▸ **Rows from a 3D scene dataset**
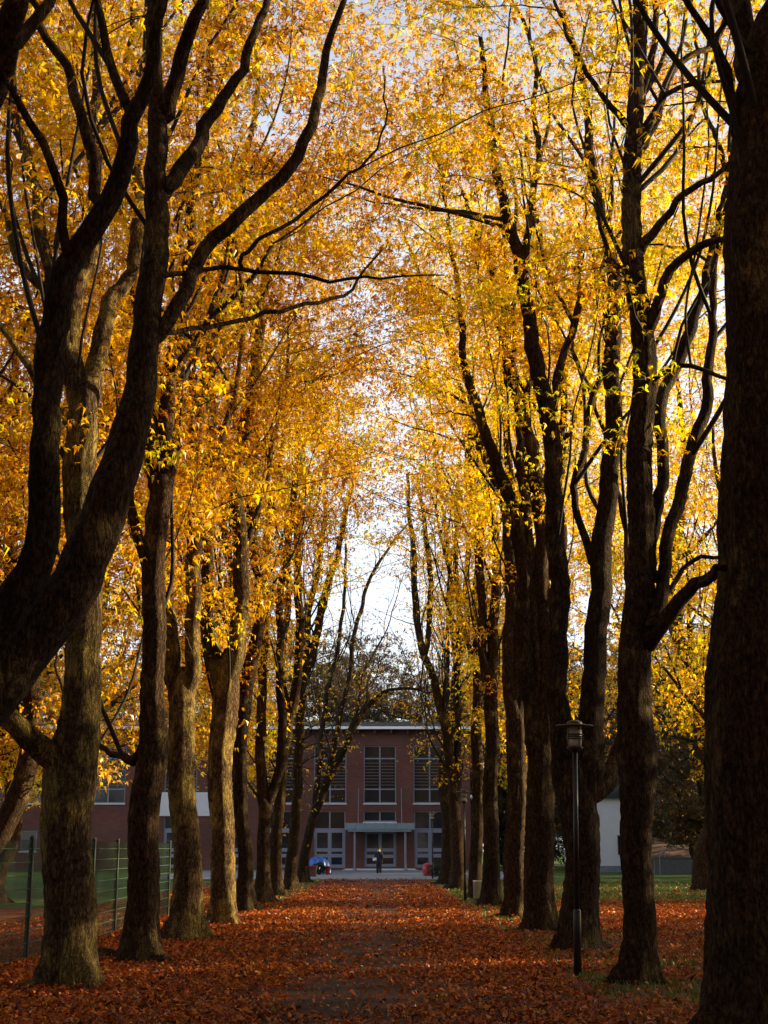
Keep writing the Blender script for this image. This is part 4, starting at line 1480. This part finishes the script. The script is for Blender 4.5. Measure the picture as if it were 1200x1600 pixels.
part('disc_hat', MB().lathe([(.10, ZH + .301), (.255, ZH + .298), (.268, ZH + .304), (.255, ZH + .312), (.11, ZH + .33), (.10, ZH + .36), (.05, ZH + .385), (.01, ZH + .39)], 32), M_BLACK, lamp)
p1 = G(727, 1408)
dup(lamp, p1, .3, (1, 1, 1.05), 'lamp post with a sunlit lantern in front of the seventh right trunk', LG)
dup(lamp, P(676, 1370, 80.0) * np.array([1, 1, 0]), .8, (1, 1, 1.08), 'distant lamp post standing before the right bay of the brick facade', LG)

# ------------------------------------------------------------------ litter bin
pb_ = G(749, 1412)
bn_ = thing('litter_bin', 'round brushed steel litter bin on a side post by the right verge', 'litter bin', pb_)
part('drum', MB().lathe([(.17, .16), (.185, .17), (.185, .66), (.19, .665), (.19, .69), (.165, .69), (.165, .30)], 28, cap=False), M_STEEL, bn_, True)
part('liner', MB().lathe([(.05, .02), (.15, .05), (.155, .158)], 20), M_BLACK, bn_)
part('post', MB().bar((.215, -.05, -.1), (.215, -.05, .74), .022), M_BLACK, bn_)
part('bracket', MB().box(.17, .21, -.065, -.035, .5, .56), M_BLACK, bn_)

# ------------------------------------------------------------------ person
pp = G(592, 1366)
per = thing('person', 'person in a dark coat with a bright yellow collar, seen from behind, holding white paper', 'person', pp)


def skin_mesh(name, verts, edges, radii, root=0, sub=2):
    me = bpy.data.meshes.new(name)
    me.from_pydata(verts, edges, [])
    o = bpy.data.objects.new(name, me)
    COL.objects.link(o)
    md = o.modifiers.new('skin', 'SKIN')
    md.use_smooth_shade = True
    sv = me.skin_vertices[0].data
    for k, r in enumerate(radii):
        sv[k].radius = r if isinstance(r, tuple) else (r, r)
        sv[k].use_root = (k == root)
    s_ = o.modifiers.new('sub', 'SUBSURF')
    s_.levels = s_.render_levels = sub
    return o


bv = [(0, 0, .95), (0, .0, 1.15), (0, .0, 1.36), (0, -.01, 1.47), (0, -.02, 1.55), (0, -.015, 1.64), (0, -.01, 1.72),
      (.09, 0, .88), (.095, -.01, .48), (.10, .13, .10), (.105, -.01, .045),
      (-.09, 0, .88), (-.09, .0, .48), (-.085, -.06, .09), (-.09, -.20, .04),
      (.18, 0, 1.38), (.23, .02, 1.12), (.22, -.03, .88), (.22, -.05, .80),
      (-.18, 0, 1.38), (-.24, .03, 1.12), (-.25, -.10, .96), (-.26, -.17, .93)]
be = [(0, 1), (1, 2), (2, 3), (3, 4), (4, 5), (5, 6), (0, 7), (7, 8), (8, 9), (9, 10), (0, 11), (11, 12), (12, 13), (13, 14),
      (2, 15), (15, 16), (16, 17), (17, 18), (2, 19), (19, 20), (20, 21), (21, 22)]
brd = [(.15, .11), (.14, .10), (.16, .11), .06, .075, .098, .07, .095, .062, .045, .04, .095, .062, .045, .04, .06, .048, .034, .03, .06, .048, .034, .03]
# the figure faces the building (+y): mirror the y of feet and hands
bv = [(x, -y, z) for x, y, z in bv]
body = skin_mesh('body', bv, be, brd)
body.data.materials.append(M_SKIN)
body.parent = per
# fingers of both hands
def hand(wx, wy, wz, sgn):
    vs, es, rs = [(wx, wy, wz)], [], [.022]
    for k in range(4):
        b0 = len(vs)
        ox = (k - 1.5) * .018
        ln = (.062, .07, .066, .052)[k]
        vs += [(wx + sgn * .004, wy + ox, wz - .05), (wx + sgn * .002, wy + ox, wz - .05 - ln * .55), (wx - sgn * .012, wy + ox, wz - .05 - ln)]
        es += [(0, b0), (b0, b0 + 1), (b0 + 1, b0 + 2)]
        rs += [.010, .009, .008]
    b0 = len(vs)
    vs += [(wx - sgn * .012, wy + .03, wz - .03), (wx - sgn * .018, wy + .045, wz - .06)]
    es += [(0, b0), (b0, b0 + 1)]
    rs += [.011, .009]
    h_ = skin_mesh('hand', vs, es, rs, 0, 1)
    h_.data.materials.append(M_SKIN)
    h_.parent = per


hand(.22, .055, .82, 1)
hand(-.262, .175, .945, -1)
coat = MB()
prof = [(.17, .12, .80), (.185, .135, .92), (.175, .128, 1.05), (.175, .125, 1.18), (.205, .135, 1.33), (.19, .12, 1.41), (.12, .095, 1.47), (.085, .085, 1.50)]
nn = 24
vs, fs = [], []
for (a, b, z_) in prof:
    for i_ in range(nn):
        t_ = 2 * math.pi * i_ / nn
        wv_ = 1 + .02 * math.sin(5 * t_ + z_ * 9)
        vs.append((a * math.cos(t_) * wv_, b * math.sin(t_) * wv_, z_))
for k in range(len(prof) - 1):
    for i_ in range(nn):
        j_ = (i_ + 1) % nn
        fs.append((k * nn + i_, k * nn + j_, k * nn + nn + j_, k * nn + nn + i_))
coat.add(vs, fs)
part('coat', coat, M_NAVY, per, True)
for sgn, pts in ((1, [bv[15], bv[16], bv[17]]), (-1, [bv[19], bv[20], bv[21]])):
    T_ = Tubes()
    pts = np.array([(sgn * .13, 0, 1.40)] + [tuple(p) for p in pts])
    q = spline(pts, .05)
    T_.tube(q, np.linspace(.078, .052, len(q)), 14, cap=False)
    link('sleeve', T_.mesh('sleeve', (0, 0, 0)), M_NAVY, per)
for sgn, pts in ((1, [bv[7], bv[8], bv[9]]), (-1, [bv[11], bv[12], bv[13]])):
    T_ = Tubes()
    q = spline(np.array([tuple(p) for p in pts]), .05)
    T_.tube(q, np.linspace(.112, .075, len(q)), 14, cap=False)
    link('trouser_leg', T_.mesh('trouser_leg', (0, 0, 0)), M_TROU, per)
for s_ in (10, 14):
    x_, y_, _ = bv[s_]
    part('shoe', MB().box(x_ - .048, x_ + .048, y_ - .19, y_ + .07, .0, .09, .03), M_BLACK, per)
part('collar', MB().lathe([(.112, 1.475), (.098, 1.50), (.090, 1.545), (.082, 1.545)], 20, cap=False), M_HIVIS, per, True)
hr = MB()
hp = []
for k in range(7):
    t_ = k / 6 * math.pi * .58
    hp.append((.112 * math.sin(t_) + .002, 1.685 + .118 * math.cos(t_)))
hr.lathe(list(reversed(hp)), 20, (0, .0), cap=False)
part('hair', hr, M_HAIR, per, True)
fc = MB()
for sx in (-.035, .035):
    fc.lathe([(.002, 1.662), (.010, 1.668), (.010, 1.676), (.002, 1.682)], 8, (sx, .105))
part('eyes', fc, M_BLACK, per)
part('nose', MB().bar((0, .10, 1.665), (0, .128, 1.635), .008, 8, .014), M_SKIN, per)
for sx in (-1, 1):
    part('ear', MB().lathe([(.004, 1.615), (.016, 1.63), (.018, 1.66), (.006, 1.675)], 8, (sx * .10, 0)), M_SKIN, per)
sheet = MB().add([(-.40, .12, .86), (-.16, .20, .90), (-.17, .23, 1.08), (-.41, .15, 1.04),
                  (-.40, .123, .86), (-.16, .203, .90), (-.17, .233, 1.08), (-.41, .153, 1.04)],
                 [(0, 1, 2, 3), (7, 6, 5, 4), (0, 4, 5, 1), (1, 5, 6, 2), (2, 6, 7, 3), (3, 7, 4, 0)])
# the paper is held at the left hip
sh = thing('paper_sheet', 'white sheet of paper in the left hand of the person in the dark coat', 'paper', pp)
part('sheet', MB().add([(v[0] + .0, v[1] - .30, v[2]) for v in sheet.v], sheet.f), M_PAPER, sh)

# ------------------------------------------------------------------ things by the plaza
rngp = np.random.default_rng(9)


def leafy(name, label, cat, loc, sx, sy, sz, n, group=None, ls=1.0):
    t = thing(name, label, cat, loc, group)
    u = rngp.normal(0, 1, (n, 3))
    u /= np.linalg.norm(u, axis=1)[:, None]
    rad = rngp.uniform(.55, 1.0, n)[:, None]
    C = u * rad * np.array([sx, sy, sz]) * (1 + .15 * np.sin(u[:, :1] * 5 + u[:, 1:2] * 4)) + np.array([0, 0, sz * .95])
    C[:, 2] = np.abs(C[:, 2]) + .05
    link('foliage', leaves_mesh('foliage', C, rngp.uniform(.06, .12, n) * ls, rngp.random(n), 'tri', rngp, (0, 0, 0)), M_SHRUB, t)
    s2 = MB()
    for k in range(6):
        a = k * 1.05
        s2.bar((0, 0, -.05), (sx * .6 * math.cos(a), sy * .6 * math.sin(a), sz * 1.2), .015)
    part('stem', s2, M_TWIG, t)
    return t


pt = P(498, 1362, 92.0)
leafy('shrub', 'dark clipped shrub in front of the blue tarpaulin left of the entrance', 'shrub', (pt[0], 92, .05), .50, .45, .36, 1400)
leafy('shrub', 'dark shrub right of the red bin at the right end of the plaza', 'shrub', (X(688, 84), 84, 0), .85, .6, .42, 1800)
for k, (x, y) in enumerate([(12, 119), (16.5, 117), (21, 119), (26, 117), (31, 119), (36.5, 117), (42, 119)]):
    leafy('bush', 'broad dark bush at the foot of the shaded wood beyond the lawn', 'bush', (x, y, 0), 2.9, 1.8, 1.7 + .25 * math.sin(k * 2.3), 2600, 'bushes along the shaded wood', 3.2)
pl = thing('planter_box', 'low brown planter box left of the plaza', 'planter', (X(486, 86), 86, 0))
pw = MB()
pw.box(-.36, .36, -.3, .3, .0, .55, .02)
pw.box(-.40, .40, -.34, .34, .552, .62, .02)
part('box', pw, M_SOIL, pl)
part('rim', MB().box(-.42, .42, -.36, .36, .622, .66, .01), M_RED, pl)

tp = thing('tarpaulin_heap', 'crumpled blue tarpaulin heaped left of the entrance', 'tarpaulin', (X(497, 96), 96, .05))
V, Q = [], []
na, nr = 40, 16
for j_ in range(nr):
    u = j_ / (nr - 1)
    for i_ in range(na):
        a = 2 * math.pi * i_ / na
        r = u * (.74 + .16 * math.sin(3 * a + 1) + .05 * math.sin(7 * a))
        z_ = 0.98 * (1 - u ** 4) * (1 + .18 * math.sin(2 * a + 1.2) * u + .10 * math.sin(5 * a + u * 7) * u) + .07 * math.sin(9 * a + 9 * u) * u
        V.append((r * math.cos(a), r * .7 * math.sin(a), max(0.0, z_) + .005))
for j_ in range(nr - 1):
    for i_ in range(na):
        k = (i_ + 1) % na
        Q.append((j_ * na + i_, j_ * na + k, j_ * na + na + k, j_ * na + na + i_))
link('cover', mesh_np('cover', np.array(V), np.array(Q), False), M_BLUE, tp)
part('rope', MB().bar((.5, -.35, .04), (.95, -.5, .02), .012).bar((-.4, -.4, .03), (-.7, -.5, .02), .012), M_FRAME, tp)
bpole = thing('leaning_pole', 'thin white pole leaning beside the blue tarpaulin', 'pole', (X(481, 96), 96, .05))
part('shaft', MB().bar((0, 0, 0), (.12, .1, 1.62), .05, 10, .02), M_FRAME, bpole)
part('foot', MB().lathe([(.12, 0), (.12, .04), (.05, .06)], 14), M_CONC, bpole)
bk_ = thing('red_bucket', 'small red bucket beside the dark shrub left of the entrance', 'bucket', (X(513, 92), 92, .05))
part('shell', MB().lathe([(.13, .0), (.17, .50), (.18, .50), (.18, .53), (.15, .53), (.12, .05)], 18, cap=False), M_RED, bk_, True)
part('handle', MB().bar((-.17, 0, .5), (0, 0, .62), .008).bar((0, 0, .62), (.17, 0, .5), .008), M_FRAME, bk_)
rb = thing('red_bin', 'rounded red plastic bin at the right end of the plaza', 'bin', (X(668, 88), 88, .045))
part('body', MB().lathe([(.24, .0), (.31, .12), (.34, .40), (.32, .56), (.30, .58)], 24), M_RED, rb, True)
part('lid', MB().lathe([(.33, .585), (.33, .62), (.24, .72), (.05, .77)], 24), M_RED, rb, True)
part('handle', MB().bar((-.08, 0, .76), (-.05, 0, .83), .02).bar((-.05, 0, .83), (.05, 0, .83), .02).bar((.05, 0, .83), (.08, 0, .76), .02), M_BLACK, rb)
...
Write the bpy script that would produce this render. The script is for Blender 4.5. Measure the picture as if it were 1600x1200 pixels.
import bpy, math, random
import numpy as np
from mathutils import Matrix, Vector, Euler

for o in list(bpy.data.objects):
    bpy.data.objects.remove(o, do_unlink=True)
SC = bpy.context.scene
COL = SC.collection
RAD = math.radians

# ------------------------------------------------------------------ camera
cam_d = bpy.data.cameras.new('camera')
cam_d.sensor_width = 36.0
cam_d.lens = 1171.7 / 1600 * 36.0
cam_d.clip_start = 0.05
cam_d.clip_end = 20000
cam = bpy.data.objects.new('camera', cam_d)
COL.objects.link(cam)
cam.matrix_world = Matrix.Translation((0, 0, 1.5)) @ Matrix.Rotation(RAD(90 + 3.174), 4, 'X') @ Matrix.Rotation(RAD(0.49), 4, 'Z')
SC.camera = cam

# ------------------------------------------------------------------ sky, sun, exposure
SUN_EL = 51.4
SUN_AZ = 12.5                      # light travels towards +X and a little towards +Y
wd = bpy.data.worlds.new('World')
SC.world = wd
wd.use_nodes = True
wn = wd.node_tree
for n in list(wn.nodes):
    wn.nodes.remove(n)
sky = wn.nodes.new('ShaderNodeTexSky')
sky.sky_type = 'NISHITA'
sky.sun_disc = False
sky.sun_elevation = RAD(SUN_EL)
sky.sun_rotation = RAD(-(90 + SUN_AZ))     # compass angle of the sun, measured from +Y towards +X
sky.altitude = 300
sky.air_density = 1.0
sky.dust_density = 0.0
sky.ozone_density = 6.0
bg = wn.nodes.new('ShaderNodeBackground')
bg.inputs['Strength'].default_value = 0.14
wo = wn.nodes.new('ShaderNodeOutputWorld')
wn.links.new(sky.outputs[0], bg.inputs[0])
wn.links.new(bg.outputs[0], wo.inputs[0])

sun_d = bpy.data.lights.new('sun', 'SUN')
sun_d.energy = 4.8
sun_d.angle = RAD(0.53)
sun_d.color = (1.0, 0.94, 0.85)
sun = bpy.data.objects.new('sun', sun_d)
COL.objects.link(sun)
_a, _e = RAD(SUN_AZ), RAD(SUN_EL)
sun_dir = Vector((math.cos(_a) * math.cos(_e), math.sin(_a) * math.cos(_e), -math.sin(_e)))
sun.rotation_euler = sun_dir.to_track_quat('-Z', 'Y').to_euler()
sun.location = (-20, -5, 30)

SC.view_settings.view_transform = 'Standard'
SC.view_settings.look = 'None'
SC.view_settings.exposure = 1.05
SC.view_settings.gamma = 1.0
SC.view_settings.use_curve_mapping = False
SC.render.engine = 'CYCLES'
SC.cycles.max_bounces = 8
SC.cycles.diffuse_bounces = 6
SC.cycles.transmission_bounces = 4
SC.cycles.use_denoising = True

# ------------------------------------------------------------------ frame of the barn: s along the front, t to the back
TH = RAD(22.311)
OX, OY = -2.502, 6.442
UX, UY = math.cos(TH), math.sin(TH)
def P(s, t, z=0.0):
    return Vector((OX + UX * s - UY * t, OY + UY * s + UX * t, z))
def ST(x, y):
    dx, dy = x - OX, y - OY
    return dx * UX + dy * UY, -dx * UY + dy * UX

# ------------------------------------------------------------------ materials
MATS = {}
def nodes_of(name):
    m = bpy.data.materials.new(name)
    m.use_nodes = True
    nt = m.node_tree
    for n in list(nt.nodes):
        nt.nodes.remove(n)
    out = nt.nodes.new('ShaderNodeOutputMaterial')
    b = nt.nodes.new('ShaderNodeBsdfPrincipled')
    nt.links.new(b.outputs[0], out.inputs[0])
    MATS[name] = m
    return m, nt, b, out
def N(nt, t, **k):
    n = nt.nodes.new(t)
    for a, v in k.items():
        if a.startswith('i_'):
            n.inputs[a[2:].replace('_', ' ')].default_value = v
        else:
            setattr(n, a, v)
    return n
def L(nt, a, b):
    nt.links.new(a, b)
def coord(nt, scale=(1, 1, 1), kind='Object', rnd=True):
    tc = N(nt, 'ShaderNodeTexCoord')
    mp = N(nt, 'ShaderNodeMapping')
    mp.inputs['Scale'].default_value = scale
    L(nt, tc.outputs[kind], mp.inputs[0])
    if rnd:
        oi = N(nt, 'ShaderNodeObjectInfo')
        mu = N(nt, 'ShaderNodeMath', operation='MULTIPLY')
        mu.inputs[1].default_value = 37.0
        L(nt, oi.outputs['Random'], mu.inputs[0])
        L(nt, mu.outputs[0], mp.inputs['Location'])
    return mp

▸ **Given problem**
Go through the records. Copy each line where "this" appears.

▸ **Result**
Keep writing the Blender script for this image. This is part 4, starting at line 1480. This part finishes the script. The script is for Blender 4.5. Measure the picture as if it were 1200x1600 pixels.
Write the bpy script that would produce this render. The script is for Blender 4.5. Measure the picture as if it were 1600x1200 pixels.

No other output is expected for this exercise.